__STORED DATA__

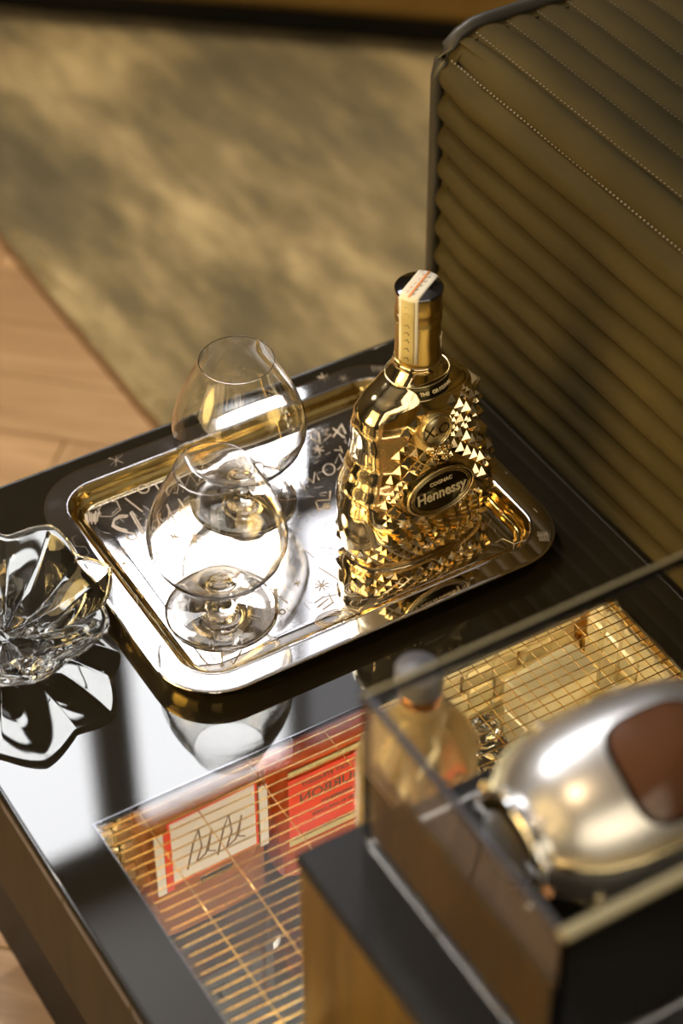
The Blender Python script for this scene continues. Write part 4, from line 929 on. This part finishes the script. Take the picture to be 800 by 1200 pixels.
# raised gilded seam running round the flask
sp = []
for i in range(26):
    x = .012 + .150*i/25
    for a, b in zip(SIL, SIL[1:]):
        if a[1] <= x <= b[1]: rr = a[0] + (b[0]-a[0])*(x-a[1])/max(1e-6, b[1]-a[1])
    sp.append((x, rr + .0015))
loop = [(x, r, .012) for x, r in sp] + [(x, -r, .012) for x, r in reversed(sp)]
MB().tube(loop, .0034, 8, True).build('gilded_seam', 'brass_soft', dc)
# amber window, facing up and to the near side
def surf_x(x, a):
    for p, q in zip(SIL, SIL[1:]):
        if p[1] <= x <= q[1]: r = p[0] + (q[0]-p[0])*(x-p[1])/max(1e-6, q[1]-p[1])
    return r
wa = math.radians(118)   # 90 is straight up, beyond it leans to the near side
def winpatch(k_, off, mat, name, dish=0):
    n = 40; L = []
    for ks in (k_, k_*.7, k_*.35, .001):
        ring = []
        for k in range(n):
            t = 2*PI*k/n; c, s_ = math.cos(t), math.sin(t); p = 3.2
            dx = .034*ks*math.copysign(abs(c)**(2/p), c); da = .62*ks*math.copysign(abs(s_)**(2/p), s_)
            x = .094 + dx; a = wa + da; r = surf_x(x, a) + off + dish*(1-ks)
            ring.append((x, r*math.cos(a), r*math.sin(a)))
        L.append(ring)
    return MB().loft(L, False, True, True).build(name, mat, dc)
winpatch(1.06, .0009, 'near_black', 'window_bezel')
winpatch(.98, .0022, 'amber_lens', 'amber_window', .003)
o = winpatch(.55, .0018, 'copper', 'copper_patch', 0)  # smaller copper patch under the amber lens
for k, (a, mat) in enumerate(((2.0, 'chrome'), (2.7, 'chrome'), (3.3, 'copper'), (1.3, 'chrome'), (4.0, 'chrome'), (.6, 'brass'))):
    MB().ball((.005, .036*math.cos(a), .036*math.sin(a)), .0032, 12, 8).build('stud', mat, dc)
for x, y in ((.060, .0545), (.115, .0535)): MB().ball((x, y, .016), .0030, 12, 8).build('stud', 'chrome', dc)
# saddle that carries the decanter
for x in (.040, .120):
    pts = [(x, .050*math.cos(math.radians(q)), .0575*math.sin(math.radians(q))) for q in range(215, 330, 8)]
    sd_ = MB().tube(pts, .003, 8)
    sd_.build('cradle', 'brass_soft', dc)
print('tris', sum(len(p.vertices)-2 for o in sc.objects if o.type == 'MESH' for p in o.data.polygons))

__WORK TO DO__
Without the pictures, write out the whole listing above exactly as it appears.

__COMPLETE RESPONSE__
The Blender Python script for this scene continues. Write part 4, from line 929 on. This part finishes the script. Take the picture to be 800 by 1200 pixels.
# raised gilded seam running round the flask
sp = []
for i in range(26):
    x = .012 + .150*i/25
    for a, b in zip(SIL, SIL[1:]):
        if a[1] <= x <= b[1]: rr = a[0] + (b[0]-a[0])*(x-a[1])/max(1e-6, b[1]-a[1])
    sp.append((x, rr + .0015))
loop = [(x, r, .012) for x, r in sp] + [(x, -r, .012) for x, r in reversed(sp)]
MB().tube(loop, .0034, 8, True).build('gilded_seam', 'brass_soft', dc)
# amber window, facing up and to the near side
def surf_x(x, a):
    for p, q in zip(SIL, SIL[1:]):
        if p[1] <= x <= q[1]: r = p[0] + (q[0]-p[0])*(x-p[1])/max(1e-6, q[1]-p[1])
    return r
wa = math.radians(118)   # 90 is straight up, beyond it leans to the near side
def winpatch(k_, off, mat, name, dish=0):
    n = 40; L = []
    for ks in (k_, k_*.7, k_*.35, .001):
        ring = []
        for k in range(n):
            t = 2*PI*k/n; c, s_ = math.cos(t), math.sin(t); p = 3.2
            dx = .034*ks*math.copysign(abs(c)**(2/p), c); da = .62*ks*math.copysign(abs(s_)**(2/p), s_)
            x = .094 + dx; a = wa + da; r = surf_x(x, a) + off + dish*(1-ks)
            ring.append((x, r*math.cos(a), r*math.sin(a)))
        L.append(ring)
    return MB().loft(L, False, True, True).build(name, mat, dc)
winpatch(1.06, .0009, 'near_black', 'window_bezel')
winpatch(.98, .0022, 'amber_lens', 'amber_window', .003)
o = winpatch(.55, .0018, 'copper', 'copper_patch', 0)  # smaller copper patch under the amber lens
for k, (a, mat) in enumerate(((2.0, 'chrome'), (2.7, 'chrome'), (3.3, 'copper'), (1.3, 'chrome'), (4.0, 'chrome'), (.6, 'brass'))):
    MB().ball((.005, .036*math.cos(a), .036*math.sin(a)), .0032, 12, 8).build('stud', mat, dc)
for x, y in ((.060, .0545), (.115, .0535)): MB().ball((x, y, .016), .0030, 12, 8).build('stud', 'chrome', dc)
# saddle that carries the decanter
for x in (.040, .120):
    pts = [(x, .050*math.cos(math.radians(q)), .0575*math.sin(math.radians(q))) for q in range(215, 330, 8)]
    sd_ = MB().tube(pts, .003, 8)
    sd_.build('cradle', 'brass_soft', dc)
print('tris', sum(len(p.vertices)-2 for o in sc.objects if o.type == 'MESH' for p in o.data.polygons))